Tuttavia si ipotizzò – alla luce del “cui prodest?” – che Filippo II di Francia e il suo fido Guglielmo de Nogaret avessero programmato il piano per far eleggere un pontefice francese, come poi avvenne, visto che nel conclave di Perugia venne eletto Bertrand De Got, col nome di Clemente V, il successore di Pietro che trasferì la Santa Sede in Francia dando luogo all’ “esilio avignonese” (un altro Benedetto, il XIII – Pietro Francesco Orsini, all’anagrafe – subì nel 1730 la stessa sorte, per aver ingerito, da mano restata ignota, la micidiale “acqua tofana”). Il veleno spezzò la vita pure al re di Napoli, Ladislao d’Angiò Durazzo (1377-1414), che sognava di formare un grande regno in Italia e che quindi si era spinto, col suo esercito, verso l’Umbria e la Toscana. Gli fu fatale incapricciarsi di una splendida escort perugina, figlia di uno speziale. Quest’ultimo – forse convinto da un fiume di soldi dei fiorentini, i quali temevano, a buona ragione, di essere entrati nel mirino del sovrano – consigliò alla figlia di spalmarsi nelle parti intime, una certa crema (a base di “acquetta”) da lui stesso confezionata, convincendola che, con questo stratagemma, avrebbe legato a se stessa, con un amore indissolubile, la testa coronata (lo attesta lo storico Achille Sansi). Il re, infettato, cominciò ad avvertire febbre alta e terribili dolori ed entrò presto in coma. Il suo seguito tentò di riportarlo frettolosamente a Napoli, facendo tappa a Narni e a Roma, e da qui salpando in nave. Ladislao si spense quando dalla tolda del veliero già apparivano all’orizzonte i profili del Vesuvio e di Napoli. Della cortigiana – assassina suo malgrado – non sono conosciuti né il nome né la fine, che sarà stata, purtroppo per lei, altrettanto rapida e dolorosa di quella dell’amante reale. Ad onor di cronaca studi recenti hanno appurato che Ladislao morì per i troppi stravizi sessuali.

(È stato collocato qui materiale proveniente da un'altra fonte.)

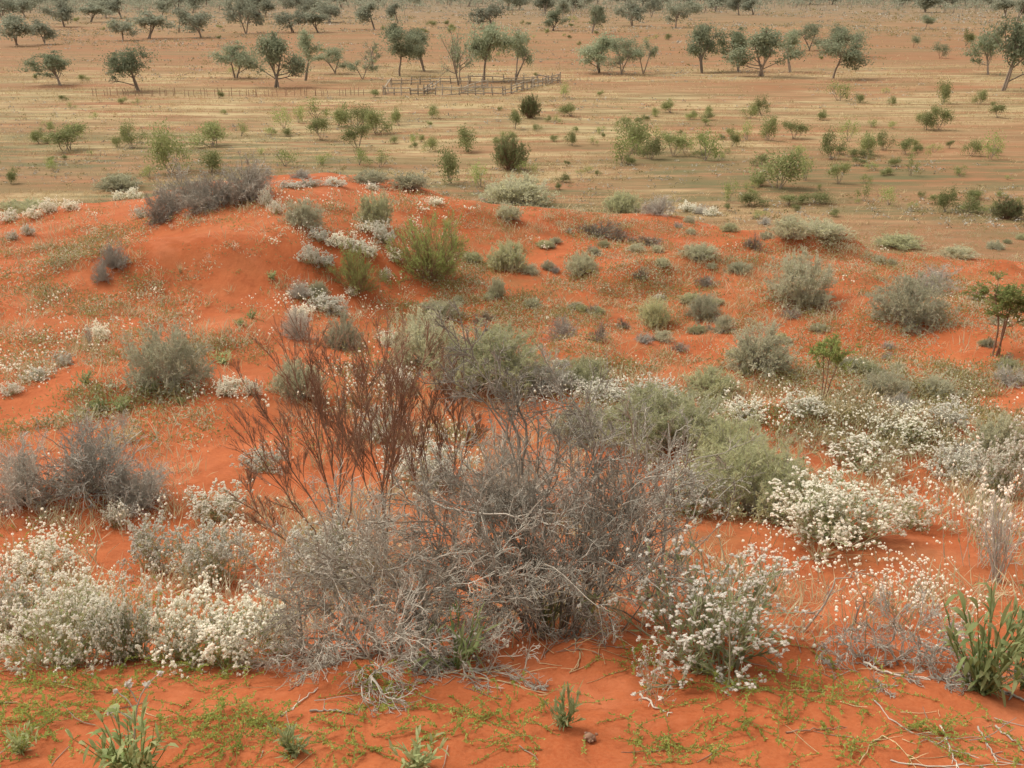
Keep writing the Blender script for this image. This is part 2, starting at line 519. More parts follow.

Ma la “geisha” perugina – “acquetta” o no – la sua parte nel decesso del re l’avrebbe recitata comunque. Il veleno che rese celebre Perugia (se ne parli male, purché se ne parli…) è finito anche in un passo del famoso romanzo, pubblicato nel 1846, “Il conte di Montecristo” di Alexandre Dumas, che recita: “Noi parliamo, signora di cose indifferenti, del Perugino, di Raffaello, delle abitudini dei costumi e di questa famosa acqua tofana, di cui alcuni, vi è stato detto, conservano ancora il segreto a Perugia…”.